Arquivo

Torrentes de escrita

Extremo Acidental

É comum repetir a ideia de que a página em branco é o maior pesadelo de quem escreve. Desconheço os pesadelos dos escritores a sério, mas eu acordaria muito mais sobressaltado se sonhasse com Tonicha, uma festa do Bloco ou dois Pinóquios gémeos.

Poderá haver noites em que o inconsciente me leva a imaginar sacrifícios astecas ou coisas ainda mais aterradoras, como desfiles de Carnaval ou a Liza Minelli na noite dos Óscares. Mas na manhã seguinte eu lembro-me tanto do que terei sonhado durante a madrugada como Pedro Passos Coelho se lembra do que disse na campanha eleitoral.

Para escrever todas as semanas e evitar o demónio da página branca, tenho utilizado com relativo êxito o método clássico de passos sucessivos, usando letras para formar palavras, as palavras para criar frases e as frases para dizer idiotices.

Parece agora que me perco em considerandísticas elucubrantinas (Mia Couto também inventa palavras e tem o prémio Camões), mas discorro apenas sobre a possibilidade borgesiana de mil macacos teclando furiosa e aleatoriamente poderem escrever um texto interessante e inteligível. Eu tenho tentado e bem se vê que não tenho conseguido.

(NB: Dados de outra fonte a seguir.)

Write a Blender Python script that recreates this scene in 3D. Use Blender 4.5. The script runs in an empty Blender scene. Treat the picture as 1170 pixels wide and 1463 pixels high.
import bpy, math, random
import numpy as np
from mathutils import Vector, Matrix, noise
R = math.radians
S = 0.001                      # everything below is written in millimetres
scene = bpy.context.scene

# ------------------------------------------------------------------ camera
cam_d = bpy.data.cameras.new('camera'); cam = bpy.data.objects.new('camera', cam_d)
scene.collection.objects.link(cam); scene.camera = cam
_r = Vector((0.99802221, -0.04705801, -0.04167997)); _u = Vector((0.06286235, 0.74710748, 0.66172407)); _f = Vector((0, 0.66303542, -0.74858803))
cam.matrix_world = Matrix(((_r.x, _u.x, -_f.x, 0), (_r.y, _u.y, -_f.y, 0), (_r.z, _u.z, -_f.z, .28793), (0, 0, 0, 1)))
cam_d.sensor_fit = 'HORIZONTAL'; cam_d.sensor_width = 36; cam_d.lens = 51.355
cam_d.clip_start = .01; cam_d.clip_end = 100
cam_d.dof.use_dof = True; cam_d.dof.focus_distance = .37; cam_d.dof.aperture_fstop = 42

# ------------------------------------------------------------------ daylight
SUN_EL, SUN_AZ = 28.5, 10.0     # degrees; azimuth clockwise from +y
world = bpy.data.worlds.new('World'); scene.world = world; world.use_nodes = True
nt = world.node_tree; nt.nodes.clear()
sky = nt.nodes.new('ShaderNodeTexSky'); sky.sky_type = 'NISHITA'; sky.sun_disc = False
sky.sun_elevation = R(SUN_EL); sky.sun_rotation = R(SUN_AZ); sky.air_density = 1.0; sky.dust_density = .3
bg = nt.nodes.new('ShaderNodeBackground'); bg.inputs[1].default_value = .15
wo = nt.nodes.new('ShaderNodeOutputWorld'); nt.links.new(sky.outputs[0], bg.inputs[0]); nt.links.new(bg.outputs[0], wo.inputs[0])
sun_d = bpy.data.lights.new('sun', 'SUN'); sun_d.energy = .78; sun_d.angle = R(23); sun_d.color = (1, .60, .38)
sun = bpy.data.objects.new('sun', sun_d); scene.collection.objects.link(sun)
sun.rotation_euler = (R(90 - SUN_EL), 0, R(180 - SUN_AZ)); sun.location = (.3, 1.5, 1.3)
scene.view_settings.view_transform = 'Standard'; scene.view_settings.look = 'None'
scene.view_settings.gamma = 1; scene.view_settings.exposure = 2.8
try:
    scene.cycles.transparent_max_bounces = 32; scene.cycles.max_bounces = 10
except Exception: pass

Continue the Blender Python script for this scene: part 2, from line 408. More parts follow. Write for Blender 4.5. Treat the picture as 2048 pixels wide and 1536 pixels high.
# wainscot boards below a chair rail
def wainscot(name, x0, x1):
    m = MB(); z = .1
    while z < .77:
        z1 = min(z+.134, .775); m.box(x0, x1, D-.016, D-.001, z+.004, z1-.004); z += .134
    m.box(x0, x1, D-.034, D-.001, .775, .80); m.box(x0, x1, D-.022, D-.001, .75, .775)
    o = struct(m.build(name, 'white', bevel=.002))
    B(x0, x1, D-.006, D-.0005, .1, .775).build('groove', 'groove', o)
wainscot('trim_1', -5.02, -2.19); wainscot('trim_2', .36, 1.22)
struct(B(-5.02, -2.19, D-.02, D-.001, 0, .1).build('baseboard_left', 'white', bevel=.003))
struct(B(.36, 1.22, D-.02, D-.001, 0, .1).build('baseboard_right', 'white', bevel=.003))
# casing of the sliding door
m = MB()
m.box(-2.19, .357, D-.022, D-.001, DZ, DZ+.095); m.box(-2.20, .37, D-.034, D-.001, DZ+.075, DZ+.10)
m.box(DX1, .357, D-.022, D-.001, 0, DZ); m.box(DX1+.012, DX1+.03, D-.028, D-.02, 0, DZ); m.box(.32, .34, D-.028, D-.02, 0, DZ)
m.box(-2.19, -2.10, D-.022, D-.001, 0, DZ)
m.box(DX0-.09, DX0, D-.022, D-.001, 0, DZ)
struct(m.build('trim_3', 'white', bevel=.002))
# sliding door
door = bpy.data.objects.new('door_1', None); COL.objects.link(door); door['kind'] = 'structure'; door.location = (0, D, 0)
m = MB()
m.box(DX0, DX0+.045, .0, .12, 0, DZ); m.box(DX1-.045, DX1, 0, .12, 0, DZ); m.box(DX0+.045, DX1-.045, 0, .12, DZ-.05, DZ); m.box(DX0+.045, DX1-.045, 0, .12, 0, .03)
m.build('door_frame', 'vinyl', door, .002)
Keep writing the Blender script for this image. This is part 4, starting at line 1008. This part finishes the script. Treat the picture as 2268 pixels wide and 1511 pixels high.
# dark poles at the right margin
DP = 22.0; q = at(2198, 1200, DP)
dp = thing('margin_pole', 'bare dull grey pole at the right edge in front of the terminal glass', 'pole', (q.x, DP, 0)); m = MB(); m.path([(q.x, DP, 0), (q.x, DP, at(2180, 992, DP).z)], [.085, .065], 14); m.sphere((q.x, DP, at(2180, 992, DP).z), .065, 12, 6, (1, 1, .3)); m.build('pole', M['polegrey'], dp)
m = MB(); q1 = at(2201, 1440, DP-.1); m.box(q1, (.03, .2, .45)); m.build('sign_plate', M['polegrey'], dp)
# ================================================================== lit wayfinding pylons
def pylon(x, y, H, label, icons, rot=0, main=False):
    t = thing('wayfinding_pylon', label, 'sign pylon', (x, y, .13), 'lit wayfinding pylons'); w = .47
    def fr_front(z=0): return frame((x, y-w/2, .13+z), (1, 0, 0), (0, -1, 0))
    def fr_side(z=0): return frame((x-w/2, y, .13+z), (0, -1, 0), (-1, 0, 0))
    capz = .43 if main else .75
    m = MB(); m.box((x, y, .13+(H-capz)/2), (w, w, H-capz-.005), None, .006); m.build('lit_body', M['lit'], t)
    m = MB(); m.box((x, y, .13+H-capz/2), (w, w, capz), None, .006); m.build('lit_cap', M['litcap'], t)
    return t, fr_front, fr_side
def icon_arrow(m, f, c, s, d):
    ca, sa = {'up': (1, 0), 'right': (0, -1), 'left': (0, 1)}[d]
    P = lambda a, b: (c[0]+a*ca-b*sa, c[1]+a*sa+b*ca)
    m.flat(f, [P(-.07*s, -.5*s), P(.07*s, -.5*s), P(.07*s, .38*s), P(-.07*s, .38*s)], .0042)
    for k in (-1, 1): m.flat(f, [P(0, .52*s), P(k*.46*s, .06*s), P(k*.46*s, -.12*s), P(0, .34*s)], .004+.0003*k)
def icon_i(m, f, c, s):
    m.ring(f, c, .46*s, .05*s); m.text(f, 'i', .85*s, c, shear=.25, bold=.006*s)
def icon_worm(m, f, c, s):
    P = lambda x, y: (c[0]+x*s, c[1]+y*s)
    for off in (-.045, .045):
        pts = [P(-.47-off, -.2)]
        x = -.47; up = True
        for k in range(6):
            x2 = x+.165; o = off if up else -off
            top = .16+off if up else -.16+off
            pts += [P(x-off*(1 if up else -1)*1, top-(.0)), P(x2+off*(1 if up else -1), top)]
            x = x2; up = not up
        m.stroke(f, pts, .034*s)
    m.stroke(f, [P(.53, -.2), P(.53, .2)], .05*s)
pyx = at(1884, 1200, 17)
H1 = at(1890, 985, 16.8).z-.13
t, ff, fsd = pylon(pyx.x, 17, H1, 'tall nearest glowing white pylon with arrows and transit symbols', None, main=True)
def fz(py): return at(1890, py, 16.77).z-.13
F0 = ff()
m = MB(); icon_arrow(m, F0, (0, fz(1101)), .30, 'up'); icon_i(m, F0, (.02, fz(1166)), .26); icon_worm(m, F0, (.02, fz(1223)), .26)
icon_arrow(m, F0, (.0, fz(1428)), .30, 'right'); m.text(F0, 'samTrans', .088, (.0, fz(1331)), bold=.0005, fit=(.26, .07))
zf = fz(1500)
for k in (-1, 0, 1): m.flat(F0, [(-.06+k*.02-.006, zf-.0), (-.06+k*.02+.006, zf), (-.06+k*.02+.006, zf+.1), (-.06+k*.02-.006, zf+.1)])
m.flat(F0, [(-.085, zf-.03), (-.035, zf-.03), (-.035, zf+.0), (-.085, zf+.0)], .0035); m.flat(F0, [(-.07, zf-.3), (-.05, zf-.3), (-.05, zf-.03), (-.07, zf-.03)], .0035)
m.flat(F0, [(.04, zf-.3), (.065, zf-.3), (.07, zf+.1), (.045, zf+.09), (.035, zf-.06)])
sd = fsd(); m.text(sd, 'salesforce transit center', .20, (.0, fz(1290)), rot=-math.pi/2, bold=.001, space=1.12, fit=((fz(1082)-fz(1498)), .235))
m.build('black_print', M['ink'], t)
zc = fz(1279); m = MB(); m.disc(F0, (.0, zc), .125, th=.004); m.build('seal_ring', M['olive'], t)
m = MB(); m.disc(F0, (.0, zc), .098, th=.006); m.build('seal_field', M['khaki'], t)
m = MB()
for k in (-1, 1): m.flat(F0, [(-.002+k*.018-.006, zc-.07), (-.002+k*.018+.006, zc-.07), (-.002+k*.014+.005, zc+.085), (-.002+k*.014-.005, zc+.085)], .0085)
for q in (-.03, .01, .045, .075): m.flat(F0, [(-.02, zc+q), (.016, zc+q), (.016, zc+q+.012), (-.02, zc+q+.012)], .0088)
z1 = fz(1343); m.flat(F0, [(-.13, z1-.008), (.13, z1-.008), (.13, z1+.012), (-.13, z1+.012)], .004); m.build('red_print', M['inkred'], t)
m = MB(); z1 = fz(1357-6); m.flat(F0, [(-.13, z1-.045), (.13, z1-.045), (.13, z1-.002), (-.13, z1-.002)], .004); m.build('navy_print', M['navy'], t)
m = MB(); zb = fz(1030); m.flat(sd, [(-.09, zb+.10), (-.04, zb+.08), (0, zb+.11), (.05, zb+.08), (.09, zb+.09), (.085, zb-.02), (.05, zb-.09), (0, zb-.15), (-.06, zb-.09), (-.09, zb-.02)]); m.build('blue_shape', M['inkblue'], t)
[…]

O drama dos escritores é a sua mania de quererem fazer sentido. Se Beckett, em vez de “Dentro em breve estarei apesar de tudo bem morto finalmente”, tivesse começado o romance por “Não tarda nada um castanheiro azul senta-se aqui e depois a chuva arrefece”, talvez não ocupasse o mesmo lugar na história da literatura, mas com certeza teria ido jantar mais cedo.